NL Central: Burning Questions for Each Team

Chicago Cubs – Can expectations be tempered?

Take a second to watch the clip above.  MLB is stingy with video, so to avoid the risk of reusing material “Without the expressed written consent of Major League Baseball,” this GIF will have to do. The collective prospectgasm that ran through the Windy City following the back-to-back-to-back jacks slammed by Cubs megaprospects Jorge Soler, Javier Baez, and Kris Bryant undoubtedly nearly broke the Internet in Chicago on Tuesday. 

After the dust settled, the Cubs sent out the following tweet.

If I had to guess, the combination of having Joe Maddon fall into their lap, signing Jon Lester, and having these three studs nearly ready for their big league debuts, many in Chicago are envisioning an end to the Curse of the Billy Goat in the near future. I think a bit of brake pumping is in order for long suffering Cubs fans, but agree they are headed in the right direction.

Soler and Baez will start the season in the starting lineup. Bryant will likely start the season in the minors, but it is only a matter of time, service time, that is, before he will be joining the Cubs in Wrigley. I expect the Cubs to do everything in their power to delay the start of Bryant’s MLB service time clock and buy an extra year before he hits free agency. Soler and Baez both got a taste of Major League pitching last season, with Soler proving more ready for the jump. The Cuban émigré handled himself well in 24 games with a nice .292/.330/.573 slash line and six home runs. Baez was a bit more overmatched, slashing .169/.227/.324. He also struck out 95 times in only 52 games, a pace that would shatter the single season record for whiffs by an extremely wide margin.

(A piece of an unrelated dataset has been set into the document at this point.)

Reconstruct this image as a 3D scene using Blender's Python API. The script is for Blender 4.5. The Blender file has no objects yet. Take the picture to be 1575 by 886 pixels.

There is plenty of reason for optimism in Chicago, but laying playoff expectations on this team is unrealistic.  The Cubs rotation, beyond Lester is still a bit unproven. I would like to see Jake Arrieta string together two consecutive successful seasons before I christen him a true No. 2 to Lester. Kyle Hendricks may also be the real deal, but I just need to see how he handles a full season at the Major League level. The Cubs will also be banking on another “up” season from the inconsistent Jason Hammel.

The Cubs have enough firepower to break through the .500 level, but those thinking World Series in Joe Maddon’s first season in Chicago need to take a deep breath and allow Soler, Baez, and Bryant a full season to develop.